'It was eye-opening and heart breaking'

From left are Michelle Owen, Heather Bryson and Bruce Smith. They played a family of four, including a baby. Owen and Bryson played 13-year-old girls, sisters of Smith. He played a 21-year-old fulltime college student during the poverty simulation. [AARON LITTLE | Press Gazette]

MILTON — The Health Department of Santa Rosa recently conducted a poverty simulation at the Santa Rosa County auditorium with nonprofit Santa Rosa County Bridges Out of Poverty.

During the simulation, participants played people in real situations trying to support their families.

The simulation used fake money, transportation vouchers and cards that change the participants’ scenario such as losing a job or being robbed. The goal is to use various social services to maintain employment, housing and food supply for the family.

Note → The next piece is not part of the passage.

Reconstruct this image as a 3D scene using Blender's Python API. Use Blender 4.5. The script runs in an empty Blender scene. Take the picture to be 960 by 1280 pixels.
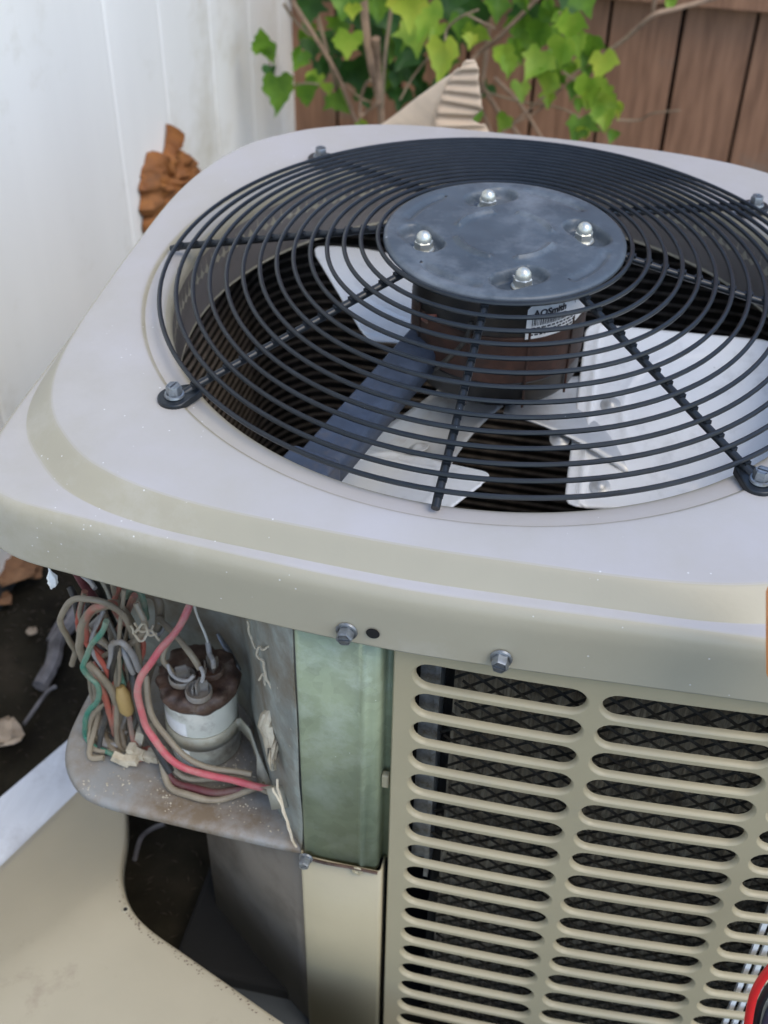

Bruce Smith played 21-year-old Pablo Perez living with his two 13-year-old sisters, Patricia and Penelope. They were played by Michelle Owen and Heather Bryson, respectively. The three had no parents to help and a baby to care for.

In the simulation, Owen and Bryson tried to contribute to the family while attending school; Smith attended college fulltime while selling blood to buy things the family needed.

Smith, who taught English, speech and debate for 30 years, said he knows what it’s like to grow up poor as one of 12 children in his Atlanta family.

His parents were too proud, Smith said, to accept help from the government, but would accept food from neighbors.

"I know powdered milk and government cheese," he said.

Bridges President Karen Barber raised her two children, she said, as a single mother who watched her complete her master’s degree.

"They hear from me all the time ask ‘What is your integrity worth?’" Barber said. However, Barber learned the term "situational ethics" following her first poverty simulation playing a teen father.

"I was 17 years old and had a girlfriend and a baby," she said. During the simulation she was overpaid.

"I kept it because I had a girlfriend and a baby and needed food," she said. "The high road is a luxury."

Participants also played roles such as the service providers, utility departments and teachers.

The participant playing the power utility company said he had to issue three notices of shutting off power.

Ashlee Turner, a health educator with the Florida Department of Health Santa Rosa, played a teacher. During the simulation, she had to ask students for money to pay for field trips and Valentine’s Day events but often students could not afford them.

"It’s hard to focus with crisis after crisis," she said. "It was eye-opening and heart breaking because you want to help."